* What you are asked to do
Repeat exactly, and only, the lines below starting at the line that contains "Write part 4" and ending at the line that contains "part('leaf_cluster', mb, SUCC, su, world=False)", inclusive of both.

* Start *

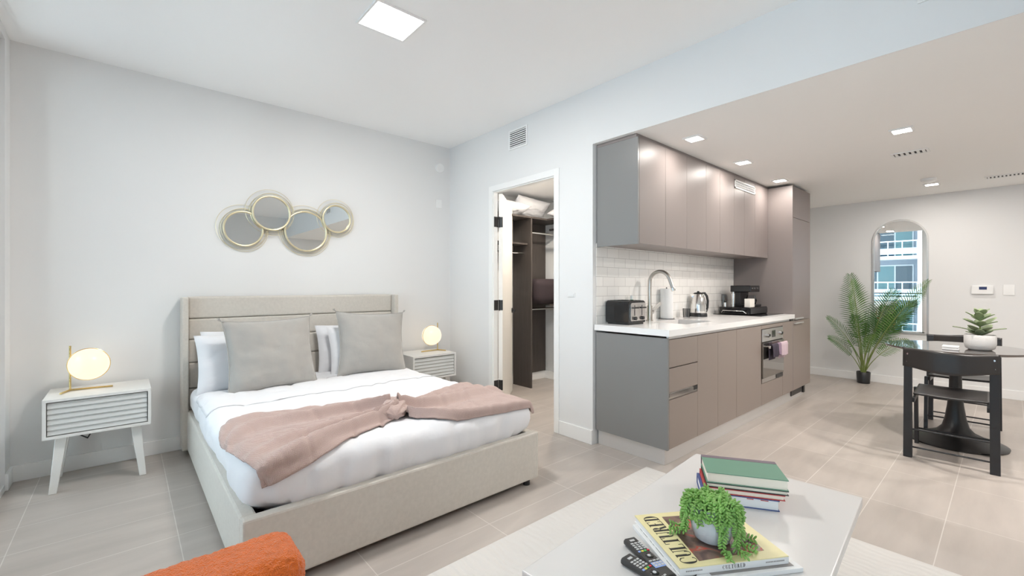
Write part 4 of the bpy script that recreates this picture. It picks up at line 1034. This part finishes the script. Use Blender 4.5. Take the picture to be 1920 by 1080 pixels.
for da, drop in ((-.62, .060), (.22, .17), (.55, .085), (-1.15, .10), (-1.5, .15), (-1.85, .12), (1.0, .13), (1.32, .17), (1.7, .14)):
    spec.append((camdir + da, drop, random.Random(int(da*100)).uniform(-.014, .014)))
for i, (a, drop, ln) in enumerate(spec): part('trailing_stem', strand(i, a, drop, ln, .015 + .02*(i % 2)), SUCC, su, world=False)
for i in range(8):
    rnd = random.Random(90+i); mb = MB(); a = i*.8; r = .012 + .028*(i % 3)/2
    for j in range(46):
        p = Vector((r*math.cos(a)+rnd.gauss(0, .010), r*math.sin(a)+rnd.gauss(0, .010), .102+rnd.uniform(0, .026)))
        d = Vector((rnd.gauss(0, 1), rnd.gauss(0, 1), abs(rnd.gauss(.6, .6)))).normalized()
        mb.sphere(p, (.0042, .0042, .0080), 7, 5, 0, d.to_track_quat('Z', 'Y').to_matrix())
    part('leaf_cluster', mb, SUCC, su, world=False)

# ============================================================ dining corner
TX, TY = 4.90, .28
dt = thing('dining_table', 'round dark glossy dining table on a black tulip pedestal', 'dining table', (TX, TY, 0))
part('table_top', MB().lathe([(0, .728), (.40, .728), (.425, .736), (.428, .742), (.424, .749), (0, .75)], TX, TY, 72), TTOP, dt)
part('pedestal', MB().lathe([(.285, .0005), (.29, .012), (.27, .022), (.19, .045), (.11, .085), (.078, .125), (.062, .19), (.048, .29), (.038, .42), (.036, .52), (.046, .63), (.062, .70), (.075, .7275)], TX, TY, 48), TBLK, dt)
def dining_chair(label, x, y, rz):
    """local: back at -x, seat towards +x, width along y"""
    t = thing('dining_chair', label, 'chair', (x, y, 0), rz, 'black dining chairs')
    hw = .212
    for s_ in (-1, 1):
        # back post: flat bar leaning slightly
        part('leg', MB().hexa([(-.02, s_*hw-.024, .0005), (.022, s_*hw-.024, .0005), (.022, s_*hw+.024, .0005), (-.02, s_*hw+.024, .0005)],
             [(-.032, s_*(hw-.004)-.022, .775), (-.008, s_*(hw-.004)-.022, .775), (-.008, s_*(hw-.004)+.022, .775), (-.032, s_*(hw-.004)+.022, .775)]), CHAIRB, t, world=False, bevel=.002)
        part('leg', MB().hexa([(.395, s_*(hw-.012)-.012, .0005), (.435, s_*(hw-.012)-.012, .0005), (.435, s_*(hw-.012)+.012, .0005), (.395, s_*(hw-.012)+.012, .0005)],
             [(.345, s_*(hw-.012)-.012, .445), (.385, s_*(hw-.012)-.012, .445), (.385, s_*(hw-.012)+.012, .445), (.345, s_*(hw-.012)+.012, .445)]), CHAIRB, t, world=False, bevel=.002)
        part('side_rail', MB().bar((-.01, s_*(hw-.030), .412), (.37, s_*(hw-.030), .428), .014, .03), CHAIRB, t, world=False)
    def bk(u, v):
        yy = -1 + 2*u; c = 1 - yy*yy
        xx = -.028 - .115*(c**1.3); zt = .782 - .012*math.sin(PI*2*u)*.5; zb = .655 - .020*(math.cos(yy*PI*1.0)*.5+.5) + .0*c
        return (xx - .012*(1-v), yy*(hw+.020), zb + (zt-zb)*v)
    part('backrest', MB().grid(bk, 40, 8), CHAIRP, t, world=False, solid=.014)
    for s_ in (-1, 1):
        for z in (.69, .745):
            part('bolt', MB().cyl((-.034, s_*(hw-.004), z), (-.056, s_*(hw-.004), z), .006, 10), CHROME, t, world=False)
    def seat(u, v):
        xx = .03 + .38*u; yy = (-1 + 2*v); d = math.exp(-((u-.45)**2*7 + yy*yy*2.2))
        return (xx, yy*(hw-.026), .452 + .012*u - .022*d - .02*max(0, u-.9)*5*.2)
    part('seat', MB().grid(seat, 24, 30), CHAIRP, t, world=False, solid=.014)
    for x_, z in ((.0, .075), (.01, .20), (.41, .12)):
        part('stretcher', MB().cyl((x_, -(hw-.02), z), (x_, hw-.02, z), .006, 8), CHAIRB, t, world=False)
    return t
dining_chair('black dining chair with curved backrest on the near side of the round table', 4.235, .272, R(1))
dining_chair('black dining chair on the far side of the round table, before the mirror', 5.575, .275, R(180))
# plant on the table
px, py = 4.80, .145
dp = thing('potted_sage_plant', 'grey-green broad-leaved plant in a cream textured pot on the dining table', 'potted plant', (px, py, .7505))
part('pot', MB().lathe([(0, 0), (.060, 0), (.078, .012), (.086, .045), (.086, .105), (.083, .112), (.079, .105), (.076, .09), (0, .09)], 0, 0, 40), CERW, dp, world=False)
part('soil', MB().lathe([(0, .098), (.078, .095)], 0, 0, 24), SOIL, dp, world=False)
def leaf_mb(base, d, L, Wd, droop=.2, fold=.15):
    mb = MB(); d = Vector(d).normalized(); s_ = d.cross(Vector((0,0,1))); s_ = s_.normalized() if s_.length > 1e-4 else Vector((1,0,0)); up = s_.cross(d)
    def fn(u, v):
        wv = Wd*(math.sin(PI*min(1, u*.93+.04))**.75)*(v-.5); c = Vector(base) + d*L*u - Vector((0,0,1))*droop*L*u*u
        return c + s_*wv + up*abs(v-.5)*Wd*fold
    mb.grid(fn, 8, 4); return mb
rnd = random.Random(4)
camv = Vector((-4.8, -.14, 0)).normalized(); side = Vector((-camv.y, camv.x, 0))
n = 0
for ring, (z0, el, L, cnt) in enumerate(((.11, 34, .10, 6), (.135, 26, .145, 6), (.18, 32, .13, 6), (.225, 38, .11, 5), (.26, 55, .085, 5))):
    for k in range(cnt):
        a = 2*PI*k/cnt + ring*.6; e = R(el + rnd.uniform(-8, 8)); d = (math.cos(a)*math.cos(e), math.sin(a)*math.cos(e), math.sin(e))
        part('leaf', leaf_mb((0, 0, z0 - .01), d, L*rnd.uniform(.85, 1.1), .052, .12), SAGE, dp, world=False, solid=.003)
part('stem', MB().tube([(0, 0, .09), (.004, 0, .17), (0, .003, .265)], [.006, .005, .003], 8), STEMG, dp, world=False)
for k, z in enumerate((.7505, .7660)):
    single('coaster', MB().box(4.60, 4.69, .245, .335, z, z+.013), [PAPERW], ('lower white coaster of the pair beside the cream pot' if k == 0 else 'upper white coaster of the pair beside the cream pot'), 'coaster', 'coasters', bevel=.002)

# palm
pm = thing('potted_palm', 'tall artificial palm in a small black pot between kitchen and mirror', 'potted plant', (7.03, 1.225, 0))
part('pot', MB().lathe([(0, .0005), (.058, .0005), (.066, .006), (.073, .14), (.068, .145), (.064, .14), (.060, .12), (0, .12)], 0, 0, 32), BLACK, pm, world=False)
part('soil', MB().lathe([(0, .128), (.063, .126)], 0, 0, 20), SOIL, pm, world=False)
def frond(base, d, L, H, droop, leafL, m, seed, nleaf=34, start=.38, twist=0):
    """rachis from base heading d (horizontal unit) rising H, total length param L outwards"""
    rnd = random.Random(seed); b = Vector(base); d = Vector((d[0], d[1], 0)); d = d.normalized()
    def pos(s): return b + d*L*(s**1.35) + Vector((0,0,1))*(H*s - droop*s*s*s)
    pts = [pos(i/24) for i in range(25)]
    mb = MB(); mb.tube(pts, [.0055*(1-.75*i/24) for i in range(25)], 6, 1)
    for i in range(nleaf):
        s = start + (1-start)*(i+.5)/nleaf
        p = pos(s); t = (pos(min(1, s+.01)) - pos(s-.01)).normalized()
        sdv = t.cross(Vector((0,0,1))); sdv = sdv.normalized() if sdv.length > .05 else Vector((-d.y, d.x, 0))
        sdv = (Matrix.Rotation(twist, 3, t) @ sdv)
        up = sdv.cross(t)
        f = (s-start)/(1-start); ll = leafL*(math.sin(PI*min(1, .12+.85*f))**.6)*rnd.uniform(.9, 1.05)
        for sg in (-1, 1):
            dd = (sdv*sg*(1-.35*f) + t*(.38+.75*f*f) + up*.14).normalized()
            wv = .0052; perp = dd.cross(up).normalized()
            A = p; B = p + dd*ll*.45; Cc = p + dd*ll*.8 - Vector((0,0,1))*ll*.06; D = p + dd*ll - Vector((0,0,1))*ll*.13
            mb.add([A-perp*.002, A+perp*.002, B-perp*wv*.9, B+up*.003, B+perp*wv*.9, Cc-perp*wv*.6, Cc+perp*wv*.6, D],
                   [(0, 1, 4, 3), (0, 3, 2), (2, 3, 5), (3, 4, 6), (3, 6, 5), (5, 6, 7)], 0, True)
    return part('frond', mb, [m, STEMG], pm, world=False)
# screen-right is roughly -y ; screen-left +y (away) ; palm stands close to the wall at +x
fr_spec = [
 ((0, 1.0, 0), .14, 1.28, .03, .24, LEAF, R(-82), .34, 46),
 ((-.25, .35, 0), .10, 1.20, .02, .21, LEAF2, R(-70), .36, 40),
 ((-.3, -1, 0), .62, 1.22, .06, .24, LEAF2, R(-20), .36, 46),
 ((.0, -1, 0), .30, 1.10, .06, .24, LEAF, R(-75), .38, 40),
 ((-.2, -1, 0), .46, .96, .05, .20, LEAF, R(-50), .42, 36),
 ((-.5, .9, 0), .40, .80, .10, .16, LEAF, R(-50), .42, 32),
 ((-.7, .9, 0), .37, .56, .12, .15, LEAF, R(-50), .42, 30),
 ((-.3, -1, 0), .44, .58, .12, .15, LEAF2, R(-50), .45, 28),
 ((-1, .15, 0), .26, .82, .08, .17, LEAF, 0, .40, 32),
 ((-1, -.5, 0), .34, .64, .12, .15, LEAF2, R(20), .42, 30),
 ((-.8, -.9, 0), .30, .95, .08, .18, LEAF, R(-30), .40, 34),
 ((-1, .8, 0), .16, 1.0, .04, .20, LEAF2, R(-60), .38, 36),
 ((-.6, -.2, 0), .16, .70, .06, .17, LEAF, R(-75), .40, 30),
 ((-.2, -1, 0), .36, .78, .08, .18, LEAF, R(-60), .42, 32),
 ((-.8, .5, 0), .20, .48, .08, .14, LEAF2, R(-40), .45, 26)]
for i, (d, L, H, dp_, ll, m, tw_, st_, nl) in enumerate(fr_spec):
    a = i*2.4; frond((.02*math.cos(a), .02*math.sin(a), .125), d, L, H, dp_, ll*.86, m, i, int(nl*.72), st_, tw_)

* End *
* Start *

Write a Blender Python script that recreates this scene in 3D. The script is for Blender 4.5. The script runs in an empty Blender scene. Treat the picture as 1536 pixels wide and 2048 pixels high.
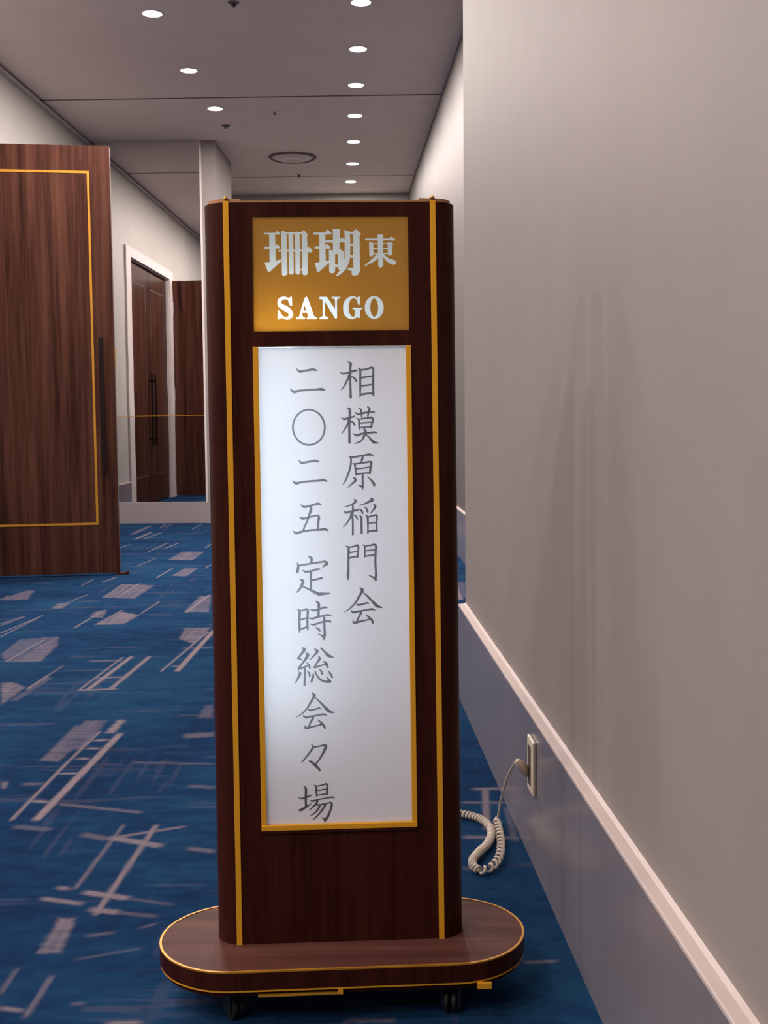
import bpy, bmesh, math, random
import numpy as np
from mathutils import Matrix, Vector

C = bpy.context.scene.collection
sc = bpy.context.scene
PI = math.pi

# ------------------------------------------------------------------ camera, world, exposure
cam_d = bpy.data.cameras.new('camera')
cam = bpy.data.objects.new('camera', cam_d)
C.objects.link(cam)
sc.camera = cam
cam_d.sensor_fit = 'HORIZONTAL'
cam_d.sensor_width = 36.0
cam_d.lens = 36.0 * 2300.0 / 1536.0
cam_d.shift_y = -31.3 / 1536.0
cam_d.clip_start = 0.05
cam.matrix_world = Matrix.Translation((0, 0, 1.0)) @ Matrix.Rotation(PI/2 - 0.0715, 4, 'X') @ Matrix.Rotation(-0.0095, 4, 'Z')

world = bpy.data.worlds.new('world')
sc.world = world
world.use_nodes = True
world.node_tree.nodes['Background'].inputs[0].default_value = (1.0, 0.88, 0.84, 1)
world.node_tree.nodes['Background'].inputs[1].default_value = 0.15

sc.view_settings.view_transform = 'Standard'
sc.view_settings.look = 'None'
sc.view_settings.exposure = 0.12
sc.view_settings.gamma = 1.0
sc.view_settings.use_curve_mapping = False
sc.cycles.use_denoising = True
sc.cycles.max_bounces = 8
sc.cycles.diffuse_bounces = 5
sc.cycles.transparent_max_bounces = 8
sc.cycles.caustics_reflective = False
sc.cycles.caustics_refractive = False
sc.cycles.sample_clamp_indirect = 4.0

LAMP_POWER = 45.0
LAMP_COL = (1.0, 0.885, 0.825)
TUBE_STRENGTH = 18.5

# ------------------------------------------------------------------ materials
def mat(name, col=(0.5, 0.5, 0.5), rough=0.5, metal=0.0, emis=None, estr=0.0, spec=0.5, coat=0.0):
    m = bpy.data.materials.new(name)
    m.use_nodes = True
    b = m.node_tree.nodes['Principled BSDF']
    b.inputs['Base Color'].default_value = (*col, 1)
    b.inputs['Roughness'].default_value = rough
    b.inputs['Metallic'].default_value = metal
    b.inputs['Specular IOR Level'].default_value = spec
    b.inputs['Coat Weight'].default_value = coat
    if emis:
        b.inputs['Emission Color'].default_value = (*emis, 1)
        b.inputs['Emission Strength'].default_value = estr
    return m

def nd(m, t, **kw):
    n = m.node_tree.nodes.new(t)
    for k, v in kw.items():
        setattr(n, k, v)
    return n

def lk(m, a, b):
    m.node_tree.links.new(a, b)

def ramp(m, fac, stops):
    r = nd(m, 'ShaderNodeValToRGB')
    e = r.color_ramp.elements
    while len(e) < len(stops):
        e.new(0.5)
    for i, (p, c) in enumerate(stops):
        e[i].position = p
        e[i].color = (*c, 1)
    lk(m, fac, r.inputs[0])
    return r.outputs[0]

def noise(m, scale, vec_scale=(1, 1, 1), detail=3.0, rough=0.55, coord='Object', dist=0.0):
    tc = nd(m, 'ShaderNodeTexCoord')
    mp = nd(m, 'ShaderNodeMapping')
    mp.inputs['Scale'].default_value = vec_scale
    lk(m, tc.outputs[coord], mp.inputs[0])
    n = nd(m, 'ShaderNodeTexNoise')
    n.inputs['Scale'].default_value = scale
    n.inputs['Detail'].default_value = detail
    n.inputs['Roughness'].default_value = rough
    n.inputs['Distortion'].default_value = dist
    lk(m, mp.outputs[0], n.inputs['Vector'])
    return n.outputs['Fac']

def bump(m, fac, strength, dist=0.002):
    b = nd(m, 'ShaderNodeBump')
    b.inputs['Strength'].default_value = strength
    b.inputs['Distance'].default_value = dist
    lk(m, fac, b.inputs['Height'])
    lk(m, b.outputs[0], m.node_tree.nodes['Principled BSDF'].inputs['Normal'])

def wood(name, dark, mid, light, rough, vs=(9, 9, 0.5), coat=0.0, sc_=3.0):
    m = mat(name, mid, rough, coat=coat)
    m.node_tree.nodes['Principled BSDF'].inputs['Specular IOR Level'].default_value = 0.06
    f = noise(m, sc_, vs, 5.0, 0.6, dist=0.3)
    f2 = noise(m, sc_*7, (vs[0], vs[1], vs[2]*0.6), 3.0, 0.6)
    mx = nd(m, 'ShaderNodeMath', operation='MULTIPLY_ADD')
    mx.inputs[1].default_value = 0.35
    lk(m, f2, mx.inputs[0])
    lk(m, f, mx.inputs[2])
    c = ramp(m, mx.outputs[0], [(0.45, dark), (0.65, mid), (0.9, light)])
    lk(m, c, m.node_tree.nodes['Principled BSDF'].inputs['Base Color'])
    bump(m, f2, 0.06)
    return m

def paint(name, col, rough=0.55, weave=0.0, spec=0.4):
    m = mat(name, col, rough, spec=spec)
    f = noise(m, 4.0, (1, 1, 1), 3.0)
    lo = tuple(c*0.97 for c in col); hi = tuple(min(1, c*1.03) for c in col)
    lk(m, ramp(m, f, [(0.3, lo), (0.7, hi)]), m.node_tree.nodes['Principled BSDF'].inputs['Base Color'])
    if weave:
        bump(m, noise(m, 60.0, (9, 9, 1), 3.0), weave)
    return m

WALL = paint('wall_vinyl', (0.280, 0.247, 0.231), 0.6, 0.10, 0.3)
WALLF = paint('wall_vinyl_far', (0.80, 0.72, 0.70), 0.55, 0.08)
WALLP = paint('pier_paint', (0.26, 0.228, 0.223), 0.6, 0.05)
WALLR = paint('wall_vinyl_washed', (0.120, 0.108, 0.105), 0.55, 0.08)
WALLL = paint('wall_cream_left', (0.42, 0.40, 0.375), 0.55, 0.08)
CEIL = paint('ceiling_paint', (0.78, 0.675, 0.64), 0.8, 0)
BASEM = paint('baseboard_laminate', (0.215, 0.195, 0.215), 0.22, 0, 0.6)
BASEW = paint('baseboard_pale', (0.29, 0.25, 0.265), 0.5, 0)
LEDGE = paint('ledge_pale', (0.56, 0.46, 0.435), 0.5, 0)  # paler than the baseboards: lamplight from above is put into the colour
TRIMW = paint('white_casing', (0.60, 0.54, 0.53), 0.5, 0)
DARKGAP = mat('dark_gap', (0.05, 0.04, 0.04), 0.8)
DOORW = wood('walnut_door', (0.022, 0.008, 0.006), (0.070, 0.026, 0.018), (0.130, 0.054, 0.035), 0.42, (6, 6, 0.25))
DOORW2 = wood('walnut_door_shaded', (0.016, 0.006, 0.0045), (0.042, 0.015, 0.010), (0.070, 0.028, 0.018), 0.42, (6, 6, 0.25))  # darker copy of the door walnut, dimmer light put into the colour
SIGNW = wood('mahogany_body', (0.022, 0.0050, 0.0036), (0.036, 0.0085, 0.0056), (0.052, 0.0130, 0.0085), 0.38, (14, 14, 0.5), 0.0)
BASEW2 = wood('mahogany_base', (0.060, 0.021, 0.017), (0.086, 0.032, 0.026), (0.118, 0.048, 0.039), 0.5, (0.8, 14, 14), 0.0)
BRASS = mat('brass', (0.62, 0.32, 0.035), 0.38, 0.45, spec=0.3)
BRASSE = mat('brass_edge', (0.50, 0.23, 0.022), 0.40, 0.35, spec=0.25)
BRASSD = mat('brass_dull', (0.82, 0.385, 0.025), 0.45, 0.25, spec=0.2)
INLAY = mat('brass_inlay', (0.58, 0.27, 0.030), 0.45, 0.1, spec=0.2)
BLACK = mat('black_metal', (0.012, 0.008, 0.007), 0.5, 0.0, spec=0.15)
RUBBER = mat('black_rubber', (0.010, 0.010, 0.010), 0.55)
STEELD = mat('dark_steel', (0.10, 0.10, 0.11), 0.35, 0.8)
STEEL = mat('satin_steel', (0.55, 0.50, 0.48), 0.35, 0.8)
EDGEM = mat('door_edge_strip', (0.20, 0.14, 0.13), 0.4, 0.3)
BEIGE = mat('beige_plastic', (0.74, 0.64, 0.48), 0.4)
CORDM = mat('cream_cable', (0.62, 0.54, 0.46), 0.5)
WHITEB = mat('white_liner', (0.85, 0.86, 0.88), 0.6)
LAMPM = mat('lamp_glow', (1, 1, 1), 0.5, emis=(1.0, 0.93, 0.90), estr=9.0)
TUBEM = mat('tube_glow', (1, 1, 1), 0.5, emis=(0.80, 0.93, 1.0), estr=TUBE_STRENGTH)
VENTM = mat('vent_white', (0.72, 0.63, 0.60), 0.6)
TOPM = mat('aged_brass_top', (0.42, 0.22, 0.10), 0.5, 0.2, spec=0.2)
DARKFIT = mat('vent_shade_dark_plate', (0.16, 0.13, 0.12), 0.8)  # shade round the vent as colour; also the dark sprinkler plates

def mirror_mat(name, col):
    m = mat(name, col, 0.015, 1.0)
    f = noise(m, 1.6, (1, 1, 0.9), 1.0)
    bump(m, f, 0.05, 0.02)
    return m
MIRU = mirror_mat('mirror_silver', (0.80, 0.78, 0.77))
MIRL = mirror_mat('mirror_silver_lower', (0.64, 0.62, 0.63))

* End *

* Task result
Write part 4 of the bpy script that recreates this picture. It picks up at line 1034. This part finishes the script. Use Blender 4.5. Take the picture to be 1920 by 1080 pixels.
for da, drop in ((-.62, .060), (.22, .17), (.55, .085), (-1.15, .10), (-1.5, .15), (-1.85, .12), (1.0, .13), (1.32, .17), (1.7, .14)):
    spec.append((camdir + da, drop, random.Random(int(da*100)).uniform(-.014, .014)))
for i, (a, drop, ln) in enumerate(spec): part('trailing_stem', strand(i, a, drop, ln, .015 + .02*(i % 2)), SUCC, su, world=False)
for i in range(8):
    rnd = random.Random(90+i); mb = MB(); a = i*.8; r = .012 + .028*(i % 3)/2
    for j in range(46):
        p = Vector((r*math.cos(a)+rnd.gauss(0, .010), r*math.sin(a)+rnd.gauss(0, .010), .102+rnd.uniform(0, .026)))
        d = Vector((rnd.gauss(0, 1), rnd.gauss(0, 1), abs(rnd.gauss(.6, .6)))).normalized()
        mb.sphere(p, (.0042, .0042, .0080), 7, 5, 0, d.to_track_quat('Z', 'Y').to_matrix())
    part('leaf_cluster', mb, SUCC, su, world=False)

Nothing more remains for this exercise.